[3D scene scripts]
=======
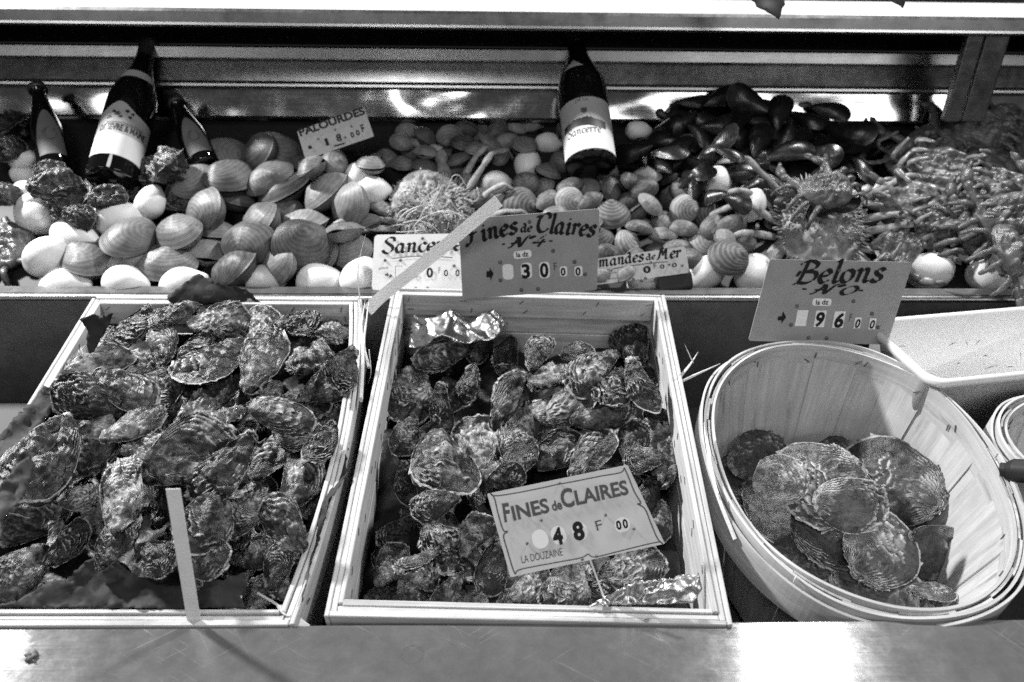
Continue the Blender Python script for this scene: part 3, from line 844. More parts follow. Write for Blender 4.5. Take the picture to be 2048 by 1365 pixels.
class Card:
    def __init__(self, name, label, quad, p0, n, mat, cat='price card', group=None, thick=.0016, rad=.004):
        n = unit(n); n = -n if n @ CF > 0 else n
        C = [hit(x, y, p0, n) for x, y in quad]
        c = sum(C) / 4; x = unit((C[1] - C[0]) + (C[2] - C[3])); y = np.cross(n, x)
        self.M = frame(c, x, y, n); self.p0, self.n, self.c, self.x, self.y = np.asarray(p0), n, c, x, y
        self.t = tag(empty(name, M=self.M), label, cat, group)
        K = [((q - c) @ x, (q - c) @ y) for q in C]; P = []
        for i in range(4):                              # rounded outline
            a, b, d = np.array(K[i - 1]), np.array(K[i]), np.array(K[(i + 1) % 4])
            u, v = unit(a - b) * rad, unit(d - b) * rad
            for s in np.linspace(0, 1, 5): P.append((1 - s) ** 2 * (b + u) + 2 * s * (1 - s) * b + s * s * (b + v))
        P = np.array(P)[::-1]; k = len(P); m = MB()
        V = np.concatenate([np.c_[P, np.zeros(k)], np.c_[P, np.full(k, -thick)]])
        m.add(V, [tuple(range(k)), tuple(range(k, 2 * k))[::-1]] + [(i, k + i, k + (i + 1) % k, (i + 1) % k) for i in range(k)])
        self.board = m.build('card', mat, self.t); self.K = K
    def loc(self, px, py):
        q = hit(px, py, self.p0, self.n) - self.c; return np.array([q @ self.x, q @ self.y])
    def s(self, px, py): return np.linalg.norm(self.loc(px + 3, py) - self.loc(px - 3, py)) / 6
    def _word(self, V, F, wd, a, b, h, mat, z, name, xs=None):
        A, B = self.loc(*a), self.loc(*b); e = B - A; L = np.linalg.norm(e); e /= L; u = np.array([-e[1], e[0]])
        hh = h * self.s(*a); sx = L / wd
        Q = A + V[:, :1] * sx * e + V[:, 1:2] * hh * u
        m = MB(); m.add(np.c_[Q, z + V[:, 2] * .4], F); return m.build(name, mat, self.t)
    def pen(self, s, a, b, xh, mat=None, nib=.26, slant=.12, z=.0012, **k):
        V, F, wd = pen(s, nib, slant, **k); return self._word(V, F, wd, a, b, xh, mat or M_INK, z, 'lettering')
    def text(self, s, a, b, h, mat=None, off=.02, shear=0, z=.0012, name='lettering'):
        V, F, wd = font(s, off, shear); return self._word(V, F, wd, a, b, h, mat or M_INK, z, name)
    def plate(self, cx, cy, w_, h_, mat=None, ang=0, rad=.35, z=.0006, name='number_plate'):
        s = self.s(cx, cy); c = self.loc(cx, cy); w_, h_ = w_ * s, h_ * s; r = rad * min(w_, h_); P = []
        for sx, sy, a in ((1, 1, 0), (-1, 1, 90), (-1, -1, 180), (1, -1, 270)):
            for i in range(6):
                b = math.radians(a + 18 * i); P.append((sx * (w_ / 2 - r) + r * math.cos(b), sy * (h_ / 2 - r) + r * math.sin(b)))
        a = math.radians(ang); P = np.array(P) @ np.array([[math.cos(a), math.sin(a)], [-math.sin(a), math.cos(a)]]) + c
        m = MB(); m.add(np.c_[P, np.full(len(P), z)], [tuple(range(len(P)))]); return m.build(name, mat or M_PLATE, self.t)
    def rivet(self, px, py, r=4.0):
        c = self.loc(px, py); r = r * self.s(px, py); m = MB()
        m.lathe([(r, 0), (r * .8, r * .5), (r * .3, r * .65), (.00001, r * .66)], 12); m.v[0][:, :2] += c; m.v[0][:, 2] += .0002
        return m.build('rivet', M_RIVET, self.t, True)
    def line(self, pts, wpx, mat=None, z=.0009, name='border_line', sm=True):
        P = np.array([self.loc(*p) for p in pts]); P = smooth_path(P, 6) if sm else P
        hw = wpx * self.s(*pts[0]) / 2; T = np.gradient(P, axis=0); T /= np.linalg.norm(T, axis=1)[:, None]; Np = np.stack([-T[:, 1], T[:, 0]], 1)
        m = MB(); V = np.concatenate([np.c_[P + Np * hw, np.full(len(P), z)], np.c_[P - Np * hw, np.full(len(P), z)]]); k = len(P)
        m.add(V, [(i, i + 1, k + i + 1, k + i) for i in range(k - 1)]); return m.build(name, mat or M_GREYINK, self.t)
    def poly(self, pts, mat=None, z=.0009, name='printed_arrow'):
        P = np.array([self.loc(*p) for p in pts]); m = MB(); m.add(np.c_[P, np.full(len(P), z)], [tuple(range(len(P)))]); return m.build(name, mat or M_INK, self.t)

tl = lambda deg: np.array([0, -math.cos(math.radians(deg)), math.sin(math.radians(deg))])
G_PR = 'price cards'
# orange-grey card on the middle crate
k = Card('price_card', 'mid grey price card hand-lettered fines de claires, on the back of the foil-cornered crate', [(917, 439), (1199, 418), (1194, 580), (925, 598)],
         np.array([0, 1.062, CAM_Z - .53]), tl(9), M_CARD_MID, group=G_PR)
k.pen('Fines', (934, 489), (1037, 465), 21, nib=.30); k.pen('de', (1041, 464), (1064, 463), 10.5, nib=.3)
k.pen('Claires', (1070, 463), (1189, 473), 22, nib=.30); k.pen('N\u00b04', (1018, 496), (1088, 491), 14, nib=.28, slant=.35)
k.line([(1004, 489), (1010, 488)], 3, M_INK, sm=False, name='lettering'); k.line([(1098, 482.5), (1105, 482)], 3, M_INK, sm=False, name='lettering')
k.plate(1045, 509, 36, 16, ang=3); k.text('la dz', (1033, 514.5), (1057, 512.5), 10.5, off=.015)
k.poly([(973, 543), (980, 542), (979, 535), (987, 547), (981, 561), (980, 554), (973, 555)])
k.plate(1016, 544, 22, 32); k.plate(1053, 541.5, 22, 33); k.plate(1089, 540.5, 21, 34); k.plate(1127, 543, 15, 21, rad=.3); k.plate(1157, 542.5, 16, 21, rad=.3)
k.text('3', (1044, 556), (1060.5, 555), 28, off=.035); k.text('0', (1080.5, 554), (1097, 553), 28, off=.035)
k.text('F', (1108, 540.5), (1114, 540), 16, M_GREYINK, off=0); k.text('0', (1121.5, 551), (1131, 550.5), 15.5, off=.03); k.text('0', (1151, 551), (1161, 550.5), 16.5, off=.03)
for p in ((1000, 525), (1106, 502), (1149, 524), (1170, 549), (1001, 561), (1043, 580), (1076, 578), (1059, 444)): k.rivet(*p)
# belons card
k = Card('price_card', 'mid grey price card hand-lettered belons, leaning at the back of the staved basket', [(1540, 519), (1826, 525), (1774, 690), (1497, 682)],
         np.array([0, .985, CAM_Z - .55]), tl(14), M_CARD_MID, group=G_PR)
k.pen('Belons', (1588, 567), (1764, 563), 26, nib=.26, slant=.2); k.pen('N\u00b00', (1622, 588), (1706, 590), 13.5, nib=.28, slant=.4)
k.line([(1604, 578), (1613, 578.5)], 3.2, M_INK, sm=False, name='lettering'); k.line([(1717, 581), (1726, 581.3)], 3.2, M_INK, sm=False, name='lettering')
k.plate(1643.5, 604.5, 38, 15); k.text('la dz', (1631, 609.5), (1656, 609), 10, off=.015)
k.poly([(1556, 633), (1563, 633), (1566, 623), (1572, 634.5), (1562, 648), (1563, 641), (1555, 641)])
def lean(c, px, py, w_, h_, d): return c.poly([(px - w_ / 2 + d, py - h_ / 2), (px + w_ / 2 + d, py - h_ / 2), (px + w_ / 2 - d, py + h_ / 2), (px - w_ / 2 - d, py + h_ / 2)], M_PLATE, .0006, 'number_plate')
lean(k, 1603, 636.5, 22, 32, 3); lean(k, 1640, 638, 21, 33, 3); lean(k, 1677.5, 639.5, 22, 33, 3); lean(k, 1715, 646, 13, 22, 2); lean(k, 1744.5, 648, 13, 22, 2)
k.text('9', (1630, 652), (1647, 652), 28, off=.035, shear=.18); k.text('6', (1667, 654), (1685, 654), 28, off=.035, shear=.18)
k.text('F', (1697, 643), (1703, 643), 16, M_GREYINK, off=0, shear=.2); k.text('0', (1709, 655), (1719, 655), 17, off=.03, shear=.2); k.text('0', (1738, 657), (1748, 657), 17, off=.03, shear=.2)
for p in ((1594, 613), (1707, 603), (1744, 628), (1582, 650), (1756, 655), (1617, 676), (1653, 677), (1678, 541)): k.rivet(*p)
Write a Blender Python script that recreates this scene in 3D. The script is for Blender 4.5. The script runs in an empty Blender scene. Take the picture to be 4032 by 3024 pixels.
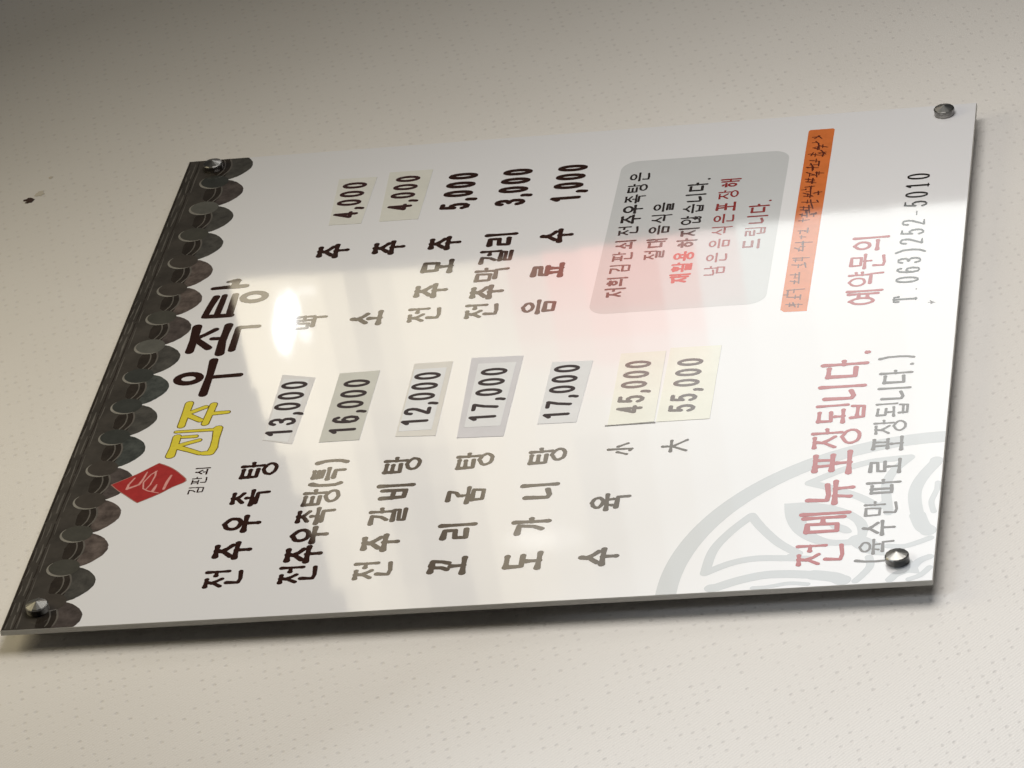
import bpy, math, random
from mathutils import Matrix, Vector
from mathutils.geometry import delaunay_2d_cdt

sc = bpy.context.scene
COL = sc.collection
random.seed(7)

# ---------------------------------------------------------------- camera
cam_d = bpy.data.cameras.new("camera")
cam = bpy.data.objects.new("camera", cam_d)
COL.objects.link(cam)
cam_d.sensor_fit = 'HORIZONTAL'
cam_d.sensor_width = 36.0
cam_d.lens = 155.31
cam_d.clip_start = 0.05
cam_d.clip_end = 200.0
R = Matrix(((0.13196658, 0.52174267, -0.84283415),
            (0.15331033, -0.85078232, -0.50265832),
            (-0.97932669, -0.06288108, -0.19226338)))
cam.matrix_world = Matrix.Translation((-3.39566, -2.26481, -0.41547)) @ R.to_4x4()
sc.camera = cam

# ---------------------------------------------------------------- world and lamps
W = bpy.data.worlds.new("World")
sc.world = W
W.use_nodes = True
W.node_tree.nodes['Background'].inputs[0].default_value = (1.0, 0.97, 0.95, 1)
W.node_tree.nodes['Background'].inputs[1].default_value = 0.035

def area(name, loc, sx, sy, normal, up, radiance, color, shape='RECTANGLE'):
    """area lamp given by its radiance (so that its mirror image has a known brightness)"""
    l = bpy.data.lights.new(name, 'AREA')
    l.shape = shape
    l.size, l.size_y = sx, sy
    a = sx * sy * (math.pi / 4 if shape == 'ELLIPSE' else 1)
    l.energy = radiance * a * math.pi
    l.color = color
    o = bpy.data.objects.new(name, l)
    COL.objects.link(o)
    n = Vector(normal).normalized()
    z = -n
    y = Vector(up)
    y = (y - y.dot(z) * z).normalized()
    x = y.cross(z)
    m = Matrix((x, y, z)).transposed().to_4x4()
    m.translation = Vector(loc)
    o.matrix_world = m
    return o

def side_lamp(name, y0, y1, z0, z1, rad, color, shape='RECTANGLE', x=3.5):
    return area(name, (x, (y0 + y1) / 2, (z0 + z1) / 2), abs(y1 - y0), z1 - z0, (-1, 0, 0), (0, 0, 1), rad, color, shape)

CREAM = (1.0, 0.89, 0.66)
WHITE = (0.97, 1.0, 0.97)
GREYW = (1.0, 0.97, 0.90)
# bright daylit opening at the far side of the room, the one the board mirrors: its uneven light is
# shaped by hand for the mirrored patches - a grid of small area lamps, (height, radiance) per column
COLS = [
 (-1.55, -1.63, [(.22, 4.2), (.80, 3.8), (1.12, 2.1), (1.25, 2.9), (1.34, 3.0), (1.41, 1.6), (1.46, 3.0), (1.52, 3.7), (1.645, 3.7)]),
 (-1.63, -1.72, [(.22, 4.2), (.80, 3.6), (1.12, 2.2), (1.25, 2.9), (1.34, 3.0), (1.41, 1.8), (1.46, 2.9), (1.52, 3.7), (1.64, 3.7)]),
 (-1.72, -1.83, [(.22, 4.1), (.80, 3.2), (.95, 2.8), (1.10, 2.6), (1.25, 2.8), (1.34, 2.8), (1.41, 2.0), (1.46, 2.6), (1.52, 3.6), (1.615, 3.6)]),
 (-1.83, -1.95, [(.22, 4.1), (.80, 3.2), (.95, 2.9), (1.10, 2.6), (1.25, 2.8), (1.34, 2.3), (1.41, 1.7), (1.47, 2.6), (1.52, 3.2), (1.59, 3.3)]),
 (-1.95, -2.15, [(.22, 4.0), (.60, 3.6), (.95, 2.6), (1.00, 1.9), (1.10, 2.6), (1.24, 2.5), (1.30, 1.6), (1.36, .8), (1.42, .9), (1.47, 2.1), (1.53, 2.8), (1.60, 1.4), (1.635, .5)]),
 (-2.15, -2.75, [(.22, 3.4), (.55, 2.8), (.85, 2.8), (1.05, 2.2), (1.20, 2.8), (1.26, 2.1), (1.32, .8), (1.36, .9), (1.43, 2.1), (1.50, 2.3), (1.58, 1.2), (1.62, .2)]),
]
def lerp_tab(tab, z):
    for (a, p), (b, q) in zip(tab, tab[1:]):
        if z <= b: return p + (q - p) * (z - a) / (b - a)
    return tab[-1][1]
def radiance_at(y, z):
    mids = [(a + b) / 2 for a, b, _ in COLS]
    if y >= mids[0]: return lerp_tab(COLS[0][2], z)
    for k in range(len(mids) - 1):
        if y >= mids[k + 1]:
            t = (mids[k] - y) / (mids[k] - mids[k + 1])
            return lerp_tab(COLS[k][2], z) * (1 - t) + lerp_tab(COLS[k + 1][2], z) * t
    return lerp_tab(COLS[-1][2], z)
YS = [-1.55, -1.60, -1.65, -1.70, -1.76, -1.82, -1.89, -1.97, -2.06, -2.16, -2.28, -2.44, -2.75]
ZS = [.22, .42, .58, .70, .78, .85, .92, .99, 1.06, 1.13, 1.19, 1.25, 1.30, 1.345, 1.39, 1.435, 1.48, 1.525, 1.57]
for y0, y1 in zip(YS, YS[1:]):
    yc = (y0 + y1) / 2
    top = 1.65 - .12 * max(0, -1.80 - yc) / .7
    for z0, z1 in zip(ZS, ZS[1:] + [top]):
        zc = (z0 + z1) / 2
        if z1 <= z0 or zc > top: continue
        z1 = min(z1, top)
        t = min(max((zc - .75) / .5, 0), 1)
        c = [WHITE[i] + (CREAM[i] - WHITE[i]) * t for i in range(3)]
        k = min(max(1.5 - 1.5 * math.hypot((yc + 1.58) / .33, (zc - .94) / .26), 0), 1.0)
        c = [c[0], c[1] * (1 - .60 * k), c[2] * (1 - .62 * k)]     # red tint put into the lamp colours for the mirrored pink patch
        edge = y0 if y0 < -1.56 else -1.532 - .055 * min(max((zc - .45) / .75, 0), 1)
        side_lamp("window_lamp", y1, edge, z0, z1, radiance_at(yc, zc) * (1.10 + .10 * k), c)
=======
_Problem details:_
Reproduce each line holding the word "from".

_Written response:_
Continue the Blender Python script for this scene: part 3, from line 844. More parts follow. Write for Blender 4.5. Take the picture to be 2048 by 1365 pixels.
from mathutils import Matrix, Vector
from mathutils.geometry import delaunay_2d_cdt